**Records to process**
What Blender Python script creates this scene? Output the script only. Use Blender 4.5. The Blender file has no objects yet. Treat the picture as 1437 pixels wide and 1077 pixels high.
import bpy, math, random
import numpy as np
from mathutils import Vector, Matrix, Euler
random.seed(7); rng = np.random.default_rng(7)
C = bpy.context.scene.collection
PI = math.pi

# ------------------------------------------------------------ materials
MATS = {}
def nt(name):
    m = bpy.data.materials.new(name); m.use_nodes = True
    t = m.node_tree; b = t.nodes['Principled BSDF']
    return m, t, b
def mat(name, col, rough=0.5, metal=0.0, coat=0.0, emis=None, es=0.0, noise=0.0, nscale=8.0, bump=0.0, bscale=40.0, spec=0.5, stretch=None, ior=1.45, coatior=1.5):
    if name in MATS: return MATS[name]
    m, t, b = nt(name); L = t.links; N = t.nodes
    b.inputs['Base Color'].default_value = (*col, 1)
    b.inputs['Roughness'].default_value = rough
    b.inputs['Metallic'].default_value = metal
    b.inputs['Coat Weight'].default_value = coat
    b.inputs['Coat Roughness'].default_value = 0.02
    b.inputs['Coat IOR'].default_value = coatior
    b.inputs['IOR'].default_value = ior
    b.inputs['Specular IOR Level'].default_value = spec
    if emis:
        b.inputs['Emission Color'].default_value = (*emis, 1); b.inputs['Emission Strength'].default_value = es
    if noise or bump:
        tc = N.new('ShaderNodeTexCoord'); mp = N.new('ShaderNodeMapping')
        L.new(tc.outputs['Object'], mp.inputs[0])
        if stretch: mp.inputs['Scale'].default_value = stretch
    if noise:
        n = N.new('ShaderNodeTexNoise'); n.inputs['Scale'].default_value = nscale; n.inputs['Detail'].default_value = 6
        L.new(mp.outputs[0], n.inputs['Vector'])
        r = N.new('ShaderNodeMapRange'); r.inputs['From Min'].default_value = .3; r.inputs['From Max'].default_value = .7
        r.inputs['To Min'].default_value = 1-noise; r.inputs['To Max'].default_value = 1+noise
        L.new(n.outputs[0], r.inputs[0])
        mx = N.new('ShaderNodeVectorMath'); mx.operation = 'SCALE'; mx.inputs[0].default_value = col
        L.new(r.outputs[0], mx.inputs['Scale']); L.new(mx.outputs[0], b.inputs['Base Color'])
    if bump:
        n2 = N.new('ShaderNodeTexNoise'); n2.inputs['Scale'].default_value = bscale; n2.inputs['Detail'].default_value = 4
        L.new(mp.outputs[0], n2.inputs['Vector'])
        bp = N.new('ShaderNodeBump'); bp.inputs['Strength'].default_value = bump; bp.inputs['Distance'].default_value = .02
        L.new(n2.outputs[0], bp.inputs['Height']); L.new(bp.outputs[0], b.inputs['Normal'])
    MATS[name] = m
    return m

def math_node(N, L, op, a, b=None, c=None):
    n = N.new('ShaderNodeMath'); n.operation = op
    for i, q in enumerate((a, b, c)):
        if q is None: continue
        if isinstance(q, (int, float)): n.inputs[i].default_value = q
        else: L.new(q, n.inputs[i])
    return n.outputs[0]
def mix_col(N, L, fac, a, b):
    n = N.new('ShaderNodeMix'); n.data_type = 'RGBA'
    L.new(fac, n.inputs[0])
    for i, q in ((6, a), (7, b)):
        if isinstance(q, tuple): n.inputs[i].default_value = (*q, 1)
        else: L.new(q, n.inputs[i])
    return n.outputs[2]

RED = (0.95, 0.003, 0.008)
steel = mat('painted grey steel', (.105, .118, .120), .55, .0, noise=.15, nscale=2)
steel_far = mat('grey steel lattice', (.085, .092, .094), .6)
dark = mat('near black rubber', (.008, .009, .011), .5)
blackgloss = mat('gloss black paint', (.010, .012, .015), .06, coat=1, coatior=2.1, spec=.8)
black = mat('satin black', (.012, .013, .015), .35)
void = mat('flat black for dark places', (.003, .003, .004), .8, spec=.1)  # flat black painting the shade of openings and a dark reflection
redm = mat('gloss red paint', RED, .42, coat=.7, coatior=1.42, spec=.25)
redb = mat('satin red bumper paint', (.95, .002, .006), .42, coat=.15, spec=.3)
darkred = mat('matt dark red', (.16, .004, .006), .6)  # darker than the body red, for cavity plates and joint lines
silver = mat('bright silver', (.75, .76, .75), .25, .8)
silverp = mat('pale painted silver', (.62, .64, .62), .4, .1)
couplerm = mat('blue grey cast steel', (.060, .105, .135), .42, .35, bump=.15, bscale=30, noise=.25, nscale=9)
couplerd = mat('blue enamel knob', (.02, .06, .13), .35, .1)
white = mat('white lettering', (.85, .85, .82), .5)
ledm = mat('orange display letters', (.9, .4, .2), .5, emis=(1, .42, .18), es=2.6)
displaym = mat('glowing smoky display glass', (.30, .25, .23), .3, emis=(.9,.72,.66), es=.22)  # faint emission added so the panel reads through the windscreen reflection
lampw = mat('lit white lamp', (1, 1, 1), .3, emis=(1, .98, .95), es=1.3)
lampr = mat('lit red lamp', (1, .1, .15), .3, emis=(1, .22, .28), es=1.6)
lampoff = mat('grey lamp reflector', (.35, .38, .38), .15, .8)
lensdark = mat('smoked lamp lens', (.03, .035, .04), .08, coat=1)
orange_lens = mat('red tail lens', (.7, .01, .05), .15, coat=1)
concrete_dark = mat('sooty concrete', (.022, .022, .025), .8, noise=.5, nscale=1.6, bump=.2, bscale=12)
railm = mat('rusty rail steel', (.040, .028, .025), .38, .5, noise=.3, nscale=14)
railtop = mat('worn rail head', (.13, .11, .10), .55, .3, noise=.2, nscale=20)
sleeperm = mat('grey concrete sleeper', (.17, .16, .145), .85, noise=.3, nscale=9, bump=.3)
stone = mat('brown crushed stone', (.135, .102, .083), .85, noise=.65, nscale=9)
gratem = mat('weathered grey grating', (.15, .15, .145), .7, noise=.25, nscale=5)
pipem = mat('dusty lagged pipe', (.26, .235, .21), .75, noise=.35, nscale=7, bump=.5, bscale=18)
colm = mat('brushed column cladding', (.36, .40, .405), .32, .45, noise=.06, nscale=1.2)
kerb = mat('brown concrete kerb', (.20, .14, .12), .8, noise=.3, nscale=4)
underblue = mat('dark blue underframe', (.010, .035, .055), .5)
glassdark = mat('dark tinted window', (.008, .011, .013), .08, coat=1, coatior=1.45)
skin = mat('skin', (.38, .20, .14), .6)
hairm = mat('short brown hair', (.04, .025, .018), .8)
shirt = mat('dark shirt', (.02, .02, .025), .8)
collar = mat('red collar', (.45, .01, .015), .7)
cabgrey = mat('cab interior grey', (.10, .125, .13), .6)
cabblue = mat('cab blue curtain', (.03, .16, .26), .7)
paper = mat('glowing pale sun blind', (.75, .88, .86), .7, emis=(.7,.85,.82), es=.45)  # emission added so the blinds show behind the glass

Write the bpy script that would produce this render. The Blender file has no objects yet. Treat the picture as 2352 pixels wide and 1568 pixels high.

**Task statement**
Above are the records; please copy exactly their first line and each line after it through the line containing "PI = math.pi", and no line after that.

**In response**
What Blender Python script creates this scene? Output the script only. Use Blender 4.5. The Blender file has no objects yet. Treat the picture as 1437 pixels wide and 1077 pixels high.
import bpy, math, random
import numpy as np
from mathutils import Vector, Matrix, Euler
random.seed(7); rng = np.random.default_rng(7)
C = bpy.context.scene.collection
PI = math.pi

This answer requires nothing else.